According to the Iowa Democratic Party, a record 239,000 Democrats participated in the January 3rd caucuses, awarding a total of 45 delegates to the three top contenders. According to my calculations, that means each delegate represents approximately 5,300 ordinary Iowa voters. Each of the eleven so-called superdelegates, on the other hand, represents exactly one (1) Iowa voter–him/herself. In other words, a quarter of Iowa's total delegates don't represent anything but themselves and their own interests. I guess the thinking behind this is that a handful of party elites are more important than hundreds of thousands of “inferior” Iowans. How, exactly, is that democratic?
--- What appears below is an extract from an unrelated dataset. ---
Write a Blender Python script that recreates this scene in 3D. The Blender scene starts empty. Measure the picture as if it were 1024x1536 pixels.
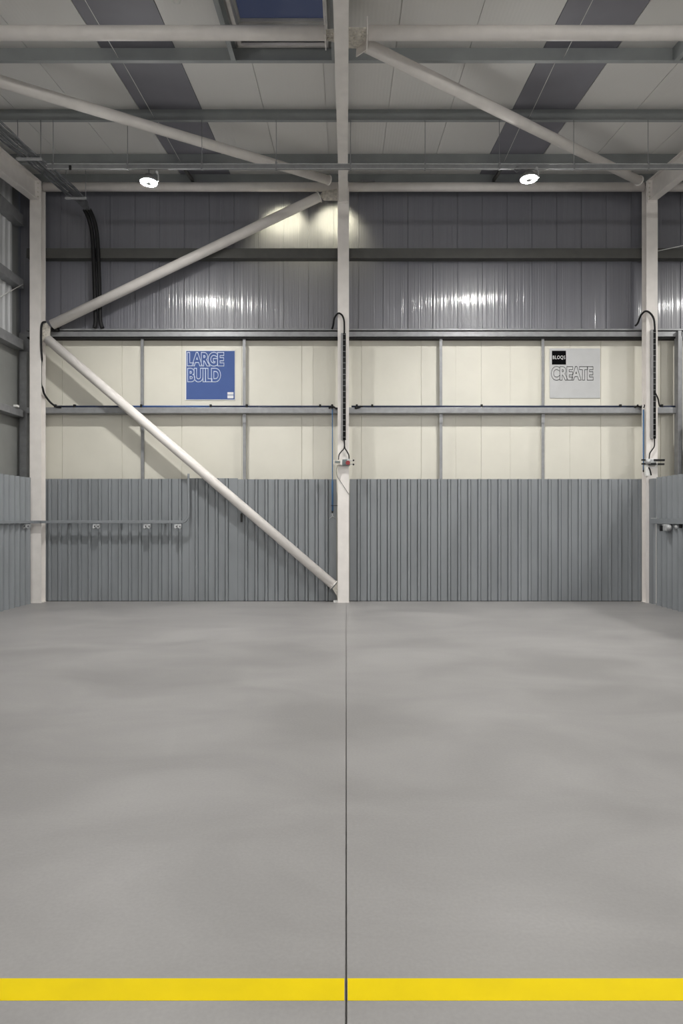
import bpy, bmesh, math, random
from mathutils import Vector, Matrix
random.seed(7)
S = bpy.context.scene
COL = S.collection
PI = math.pi

# ------------------------------------------------------------------ frame of reference
# metres; camera at x=0, y=0, eye height 1.6, looking along +y.  The far wall stands at y = 13.3.
EYE = 1.6
FPX = 1000.0
def X(px, Y): return (px - 519.0) / FPX * Y
def Z(py, Y): return EYE + (780.0 - py) / FPX * Y
def P(px, py, Y): return Vector((X(px, Y), Y, Z(py, Y)))
SL = 0.123                                   # roof pitch, rising to the far wall
def zb(Y): return 7.755 - SL * (12.85 - Y)   # underside of rafters
def zm(Y): return zb(Y) + 0.20               # rafter centre line
def zt(Y): return zb(Y) + 0.40               # rafter top, purlin underside
def zr(Y): return zt(Y) + 0.20               # roof sheet underside

# ------------------------------------------------------------------ materials
def new_mat(name):
    m = bpy.data.materials.new(name); m.use_nodes = True
    nt = m.node_tree; b = nt.nodes['Principled BSDF']
    return m, nt, b
def link(nt, a, b): nt.links.new(a, b)
def mat(name, rgb, rough=0.5, metal=0.0, var=0.06, scale=6.0, spec=0.5, bump=0.0, bscale=60.0, stretch=(1, 1, 1), rvar=0.0):
    m, nt, b = new_mat(name)
    tc = nt.nodes.new('ShaderNodeTexCoord'); mp = nt.nodes.new('ShaderNodeMapping')
    mp.inputs['Scale'].default_value = stretch
    geo = nt.nodes.new('ShaderNodeNewGeometry')
    link(nt, geo.outputs['Position'], mp.inputs['Vector'])
    n = nt.nodes.new('ShaderNodeTexNoise'); n.inputs['Scale'].default_value = scale
    n.inputs['Detail'].default_value = 4.0
    link(nt, mp.outputs['Vector'], n.inputs['Vector'])
    r = nt.nodes.new('ShaderNodeValToRGB')
    r.color_ramp.elements[0].position = 0.3; r.color_ramp.elements[1].position = 0.7
    lo = [c * (1 - var) for c in rgb]; hi = [min(1, c * (1 + var)) for c in rgb]
    r.color_ramp.elements[0].color = (*lo, 1); r.color_ramp.elements[1].color = (*hi, 1)
    link(nt, n.outputs['Fac'], r.inputs['Fac']); link(nt, r.outputs['Color'], b.inputs['Base Color'])
    b.inputs['Roughness'].default_value = rough; b.inputs['Metallic'].default_value = metal
    b.inputs['Specular IOR Level'].default_value = spec
    if rvar:
        mr = nt.nodes.new('ShaderNodeMapRange'); mr.inputs['To Min'].default_value = rough - rvar
        mr.inputs['To Max'].default_value = rough + rvar
        link(nt, n.outputs['Fac'], mr.inputs['Value']); link(nt, mr.outputs['Result'], b.inputs['Roughness'])
    if bump:
        n2 = nt.nodes.new('ShaderNodeTexNoise'); n2.inputs['Scale'].default_value = bscale
        link(nt, geo.outputs['Position'], n2.inputs['Vector'])
        bp = nt.nodes.new('ShaderNodeBump'); bp.inputs['Strength'].default_value = bump
        bp.inputs['Distance'].default_value = 0.01
        link(nt, n2.outputs['Fac'], bp.inputs['Height']); link(nt, bp.outputs['Normal'], b.inputs['Normal'])
    return m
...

And why, then–if our votes are worth so much less than the votes of these elites–why should we inferior types even bother participating?
Here's a (full?) list of Iowa's “elite” superdelegates and who they've pledged to: Congressman Leonard Boswell (Clinton), Sandy Opstvedt (DNC – Clinton), Congressman Bruce Braley (formerly Edwards, now undeclared), Senator Tom Harkin (undeclared), Mike Gronstal (undeclared), Scott Brennan (DNC – undeclared), Sara Swisher (DNC – formerly Edwards, now undeclared), Richard Machacek (DNC – formerly Edwards, now undeclared), Chet Culver (undeclared), Dave Loebsack (Obama), Michael Fitzgerald (DNC – Obama).
1 Comment
there have been several good analyses
of the superdelegates and how they might break.
I hope that they do not crown a winner who did not win the overall popular vote across all the primaries. That would be disastrous for our party.